Cliveden of the National Trust
Cliveden of the National Trust is an eighteenth-century historic house and the site of the 1777 Battle of Germantown. A National Historic Landmark, the site includes two historic properties on over five acres of green space in Philadelphia's Historic Germantown. Cliveden preserves and interprets over 200 years of American history through the lives of the Chew Family and their staff, both enslaved and in service, and it offers programming for children and adults to connect the past and the present.

Historic Germantown
Historic Germantown is a collaborative of 15 historic houses, museums, and landscapes in the Germantown neighborhood of Philadelphia. The sites have worked together for decades, gradually building their collective capacity in both infrastructure and interpretation. A 2009 grant from the Center supported the collaborative as it ventured into more complex historical programming, with a yearlong set of intergenerational programs organized around themes of work and industry. In 2015, a Center grant supported the presentation of Elephants on the Avenue: Race, Class and Community in Historic Germantown, a multi-part project that will use the arts as a catalyst for community dialogue and engagement around race and class in Philadelphia's diverse Germantown neighborhood. In 2021, Historic Germantown received a collaborative Re:imagining Recovery grant, along with Stenton and Cliveden of the National Trust, to consider how an 18-member consortium of historic sites in Northwest Philadelphia can leverage shared resources to strengthen community relationships.

Stenton
Built in 1730 as a country house by James Logan—secretary to William Penn—Stenton is known for its early Georgian architecture and outstanding collections of 18th- and 19th-century Logan family furnishings and objects. Since 1899, The National Society of The Colonial Dames of America in the Commonwealth of Pennsylvania has worked to preserve and maintain Stenton.

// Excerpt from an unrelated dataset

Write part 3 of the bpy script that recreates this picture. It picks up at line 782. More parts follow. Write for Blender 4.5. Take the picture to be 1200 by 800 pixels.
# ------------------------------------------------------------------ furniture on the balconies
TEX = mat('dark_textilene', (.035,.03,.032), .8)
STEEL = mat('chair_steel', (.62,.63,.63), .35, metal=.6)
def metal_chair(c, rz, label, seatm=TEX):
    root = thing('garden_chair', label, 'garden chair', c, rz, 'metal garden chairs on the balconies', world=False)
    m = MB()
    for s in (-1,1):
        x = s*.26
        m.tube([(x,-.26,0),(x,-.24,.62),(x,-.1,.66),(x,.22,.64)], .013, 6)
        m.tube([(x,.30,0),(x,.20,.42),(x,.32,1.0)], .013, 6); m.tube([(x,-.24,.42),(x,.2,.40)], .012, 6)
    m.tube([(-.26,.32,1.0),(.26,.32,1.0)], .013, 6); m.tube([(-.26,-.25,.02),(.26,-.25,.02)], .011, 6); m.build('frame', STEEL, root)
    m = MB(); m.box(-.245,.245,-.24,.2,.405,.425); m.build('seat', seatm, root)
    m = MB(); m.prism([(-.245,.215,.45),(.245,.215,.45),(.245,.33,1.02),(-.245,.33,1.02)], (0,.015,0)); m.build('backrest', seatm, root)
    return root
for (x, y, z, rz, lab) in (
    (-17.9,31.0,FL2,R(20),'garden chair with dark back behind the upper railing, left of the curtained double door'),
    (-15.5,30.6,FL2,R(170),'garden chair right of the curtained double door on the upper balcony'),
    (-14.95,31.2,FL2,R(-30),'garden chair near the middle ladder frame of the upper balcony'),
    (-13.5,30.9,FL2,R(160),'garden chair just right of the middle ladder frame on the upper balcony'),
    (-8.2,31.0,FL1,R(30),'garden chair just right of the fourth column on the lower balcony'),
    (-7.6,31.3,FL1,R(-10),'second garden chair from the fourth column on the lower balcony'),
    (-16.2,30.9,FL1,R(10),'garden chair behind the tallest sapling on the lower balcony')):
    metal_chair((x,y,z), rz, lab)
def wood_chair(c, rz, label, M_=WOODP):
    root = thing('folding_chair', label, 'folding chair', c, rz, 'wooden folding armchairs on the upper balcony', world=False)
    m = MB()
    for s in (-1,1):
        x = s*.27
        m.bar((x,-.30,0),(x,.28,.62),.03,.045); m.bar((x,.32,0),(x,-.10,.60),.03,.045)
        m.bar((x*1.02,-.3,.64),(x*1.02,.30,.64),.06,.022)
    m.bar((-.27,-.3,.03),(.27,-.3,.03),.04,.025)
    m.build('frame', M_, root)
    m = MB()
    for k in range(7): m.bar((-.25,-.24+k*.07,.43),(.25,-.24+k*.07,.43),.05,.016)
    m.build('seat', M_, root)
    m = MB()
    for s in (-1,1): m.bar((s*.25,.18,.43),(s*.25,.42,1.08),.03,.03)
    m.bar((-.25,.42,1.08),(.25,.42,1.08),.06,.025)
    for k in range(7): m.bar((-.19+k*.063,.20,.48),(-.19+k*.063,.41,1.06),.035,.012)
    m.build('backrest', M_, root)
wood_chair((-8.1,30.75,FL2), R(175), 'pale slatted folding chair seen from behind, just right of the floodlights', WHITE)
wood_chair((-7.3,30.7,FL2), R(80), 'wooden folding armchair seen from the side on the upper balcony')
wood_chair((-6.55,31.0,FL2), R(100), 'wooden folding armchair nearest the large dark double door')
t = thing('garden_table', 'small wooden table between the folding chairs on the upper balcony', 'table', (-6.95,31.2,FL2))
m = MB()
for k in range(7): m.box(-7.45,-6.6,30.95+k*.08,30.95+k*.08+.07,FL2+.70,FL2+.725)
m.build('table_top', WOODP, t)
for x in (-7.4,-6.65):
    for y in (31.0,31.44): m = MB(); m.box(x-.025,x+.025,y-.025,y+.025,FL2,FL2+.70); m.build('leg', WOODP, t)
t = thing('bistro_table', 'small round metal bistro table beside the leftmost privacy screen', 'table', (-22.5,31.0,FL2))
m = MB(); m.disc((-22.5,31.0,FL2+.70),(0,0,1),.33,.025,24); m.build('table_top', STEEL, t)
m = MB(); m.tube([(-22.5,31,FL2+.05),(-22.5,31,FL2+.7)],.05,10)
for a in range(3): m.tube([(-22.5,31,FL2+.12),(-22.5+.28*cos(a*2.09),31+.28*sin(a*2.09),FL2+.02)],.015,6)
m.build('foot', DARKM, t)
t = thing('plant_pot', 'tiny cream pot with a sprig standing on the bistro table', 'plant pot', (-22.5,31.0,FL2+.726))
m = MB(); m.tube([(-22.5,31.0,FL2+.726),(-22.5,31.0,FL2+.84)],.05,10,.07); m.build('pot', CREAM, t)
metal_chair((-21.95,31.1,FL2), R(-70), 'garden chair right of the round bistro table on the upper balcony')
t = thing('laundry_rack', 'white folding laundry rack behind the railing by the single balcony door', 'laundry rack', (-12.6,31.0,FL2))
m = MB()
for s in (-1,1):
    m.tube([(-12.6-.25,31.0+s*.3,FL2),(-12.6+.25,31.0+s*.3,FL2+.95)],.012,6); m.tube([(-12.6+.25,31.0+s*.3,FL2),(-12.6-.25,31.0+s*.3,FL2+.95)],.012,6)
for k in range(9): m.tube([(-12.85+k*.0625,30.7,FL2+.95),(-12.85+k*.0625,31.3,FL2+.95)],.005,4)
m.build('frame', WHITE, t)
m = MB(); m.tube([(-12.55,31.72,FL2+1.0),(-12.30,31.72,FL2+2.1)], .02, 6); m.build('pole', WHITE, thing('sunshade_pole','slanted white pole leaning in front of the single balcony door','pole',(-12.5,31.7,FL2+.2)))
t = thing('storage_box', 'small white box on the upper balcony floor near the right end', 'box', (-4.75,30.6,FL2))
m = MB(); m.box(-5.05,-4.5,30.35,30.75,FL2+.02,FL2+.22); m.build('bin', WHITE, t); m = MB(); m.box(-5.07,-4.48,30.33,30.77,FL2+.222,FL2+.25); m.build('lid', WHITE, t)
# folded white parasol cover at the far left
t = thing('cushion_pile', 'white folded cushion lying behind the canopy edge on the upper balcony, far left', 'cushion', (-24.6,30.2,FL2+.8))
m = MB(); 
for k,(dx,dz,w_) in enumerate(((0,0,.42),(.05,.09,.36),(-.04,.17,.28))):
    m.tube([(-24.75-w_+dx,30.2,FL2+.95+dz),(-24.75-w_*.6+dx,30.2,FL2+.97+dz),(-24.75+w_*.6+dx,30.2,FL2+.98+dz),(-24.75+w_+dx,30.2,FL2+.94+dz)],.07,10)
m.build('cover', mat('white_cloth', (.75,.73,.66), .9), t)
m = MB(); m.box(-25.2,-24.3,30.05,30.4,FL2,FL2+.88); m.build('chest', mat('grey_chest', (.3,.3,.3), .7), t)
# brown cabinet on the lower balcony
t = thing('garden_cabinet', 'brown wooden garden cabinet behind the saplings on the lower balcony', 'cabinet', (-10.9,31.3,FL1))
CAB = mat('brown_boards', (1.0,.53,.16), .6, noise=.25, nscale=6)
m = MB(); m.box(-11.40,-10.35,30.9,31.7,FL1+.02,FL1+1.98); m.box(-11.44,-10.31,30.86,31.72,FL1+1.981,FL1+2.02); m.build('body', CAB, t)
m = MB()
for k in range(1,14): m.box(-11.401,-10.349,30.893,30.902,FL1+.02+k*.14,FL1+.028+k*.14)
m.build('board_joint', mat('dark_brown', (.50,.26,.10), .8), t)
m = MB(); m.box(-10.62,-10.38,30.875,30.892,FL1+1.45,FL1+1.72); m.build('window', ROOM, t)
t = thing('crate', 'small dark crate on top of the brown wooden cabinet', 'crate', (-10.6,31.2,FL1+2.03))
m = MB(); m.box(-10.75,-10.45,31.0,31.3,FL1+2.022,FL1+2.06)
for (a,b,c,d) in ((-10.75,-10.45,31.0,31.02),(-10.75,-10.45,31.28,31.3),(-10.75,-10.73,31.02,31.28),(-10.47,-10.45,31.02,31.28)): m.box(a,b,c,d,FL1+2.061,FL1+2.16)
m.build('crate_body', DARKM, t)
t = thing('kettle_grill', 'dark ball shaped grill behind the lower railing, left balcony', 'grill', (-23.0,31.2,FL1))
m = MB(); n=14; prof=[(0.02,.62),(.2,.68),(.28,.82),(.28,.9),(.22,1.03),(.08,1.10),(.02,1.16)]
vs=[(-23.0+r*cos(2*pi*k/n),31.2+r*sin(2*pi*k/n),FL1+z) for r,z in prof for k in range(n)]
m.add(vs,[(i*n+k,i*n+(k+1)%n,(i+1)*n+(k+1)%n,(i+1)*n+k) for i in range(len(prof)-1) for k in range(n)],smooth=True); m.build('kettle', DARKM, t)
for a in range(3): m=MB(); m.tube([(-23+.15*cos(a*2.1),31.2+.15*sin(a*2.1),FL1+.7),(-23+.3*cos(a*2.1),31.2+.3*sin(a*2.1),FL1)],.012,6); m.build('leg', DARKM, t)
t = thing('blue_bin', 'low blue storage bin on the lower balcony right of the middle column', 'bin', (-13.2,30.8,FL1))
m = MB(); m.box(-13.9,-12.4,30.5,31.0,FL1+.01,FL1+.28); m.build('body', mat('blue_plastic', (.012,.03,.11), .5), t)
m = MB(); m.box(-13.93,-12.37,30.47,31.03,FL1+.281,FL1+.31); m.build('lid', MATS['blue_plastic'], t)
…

The Society’s efforts resulted in the Colonial Revival garden, an interpretation of an 18th-century garden; and the History Hunters Youth Reporter Program, which serves over 2,500 Philadelphia schoolchildren each year. In 2018, Stenton received Center support to engage its surrounding Northwest Philadelphia community in the commissioning of a new memorial to Dinah, an enslaved woman who lived at the site. In 2021, Stenton received a collaborative Re:imagining Recovery grant, along with Cliveden and Historic Germanton, to consider how an 18-member consortium of historic sites in Northwest Philadelphia can leverage shared resources to strengthen community relationships.